日暮れ近くなって日中の暑さはいっぺんに吹き飛んで、真に凌ぎやすい状態となった。奥さんが近くを案内されるというので、車に同乗して出かけることとなった。一体何処へ行かれるのかと少し不思議な気持ちとなったのだが、何度かの右左折の後についたのは、灯の灯る大きなログハウスの駐車場だった。お話では、ここは農場経営の方が、自分の農園で取れた材料を使って作った料理を出してくれる農園レストランということだった。全ての食材はここの農園で収穫されたものとのこと。暗くてよく判らなかったけど、ハーベストいう名のレストランで、その母体は仲野農場という所らしい。ログハウスも手づくりだとか。
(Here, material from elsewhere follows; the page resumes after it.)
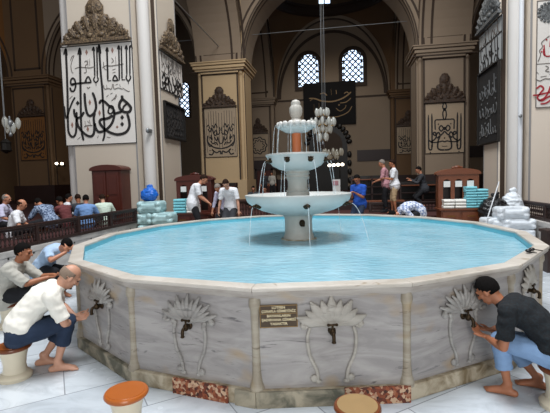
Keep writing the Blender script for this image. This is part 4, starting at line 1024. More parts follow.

時計を見ると19時近くだった。夕食時なのか来訪者が多く、列を作って待つという状況だった。思いもかけぬ出来事に少なからず戸惑ったが、とにかく奥さんにお任せすることにした。しばらく夕涼みをしながら待った後で中に入る。自然食というのか、農園で生産されたものばかりで作った料理のメニューは、どれも魅力的なものばかりだった。最近は特にこの店の存在が評判となって、メディアにもかなり取り上げられているという話だった。さもありなんという雰囲気があった。奥さんお勧めのポテトコースというのを頂く。ジャガイモダンゴ、というよりもジャガイモ餅といった方がぴったりの微細な食感のイモ餅とジャガイモのフライ、それに皮付きジャガイモの揚げたものなどがあって、それらが素材の味を巧みに活かし、変化させて調理されていた。とても同じジャガイモ出身の料理とは思えないなと思いながら、それらの味を堪能させて頂いた。いやあ、実に思いもかけないご馳走の時間だった。Aさんには旅とは別味のヒュッテのゆったりとした時間を過させて頂いた上に、すっかり散財をさせてしまい、真に申しわけない気持ちで一杯です。お心遣い本当にありがとうございました。

別荘に戻ったのは21時を過ぎた頃だった。見上げれば空には宝石をちりばめたように星が煌(きら)めいていた。満天ではなく、この別荘の上部だけの天空に思えた。久しぶりに見る星空の輝きだった。邦子どのなどは思わず歓声を上げて感動を味わっていた。北斗七星もカシオペアも北辰の北極星もしっかりと見ることが出来た。我々4人に対する天からの今日の特別の贈り物だったのかもしれない。別荘での宿泊は女性お二人に任せて、自分は車に戻り、マイペースの眠りに就く。